Because Mp switches on when Vd rises to Vout + VTHP.

So there is no need to consider the gate voltage Vp here?
Normally I see that to consider switch ON or OFF we need to look at VGS (NMOS) or VSG (PMOS).

 

So there is no need to consider the gate voltage Vp here?
Normally I see that to consider switch ON or OFF we need to look at VGS (NMOS) or VSG (PMOS).

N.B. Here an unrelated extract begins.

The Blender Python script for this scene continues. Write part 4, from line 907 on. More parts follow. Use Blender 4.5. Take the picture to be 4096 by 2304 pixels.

That's correct. But I think in this case, it is assumed that vout >VG+VTH.

 

Could anybody explain why inductor current goes negative when Mp turns OFF late?

 

Two things to keep in mind. Vout > Vin and inductor current is proportional to inductor voltage.

 

Two things to keep in mind. Vout > Vin and inductor current is proportional to inductor voltage.

Thanks. I've got it now.

 

I am having problem hope somebody could explain it.
What are the reasons for PMOS Mp turning OFF early or late?
With fixed Vin and Vout, we can calculate the duration that inductor current falls from peak value to zero. So we can use this time to set PMOS ON.
Therefore, inductor current always reaching exactly zero. I don't understand why we need PWM here.
An other question is that why the PMOS is used instead of a diode?
I read that it is used because diode has high voltage drop.
This mean that Vthp is lower than diode drop?

 

In DCM mode the T_ON and T_OFF will need to change, if you what to keep the Vout unchanged. Because change in Iload will change the Vout, so to bring back the old Vout value the duty cycle must change.
As for the PMOS, When the PMOS is ON (in linear/triode region) his Rds(on) is very small. So the voltage drop across Rds(on) is much smaller than the diode forward voltage.

 

In DCM mode the T_ON and T_OFF will need to change, if you what to keep the Vout unchanged. Because change in Iload will change the Vout, so to bring back the old Vout value the duty cycle must change.

So this also used for Vin changes?
As Vin changes, the inductor discharging time also changes.
Is there a way to incorporate both controlling late and early turn off of PMOS and PWM?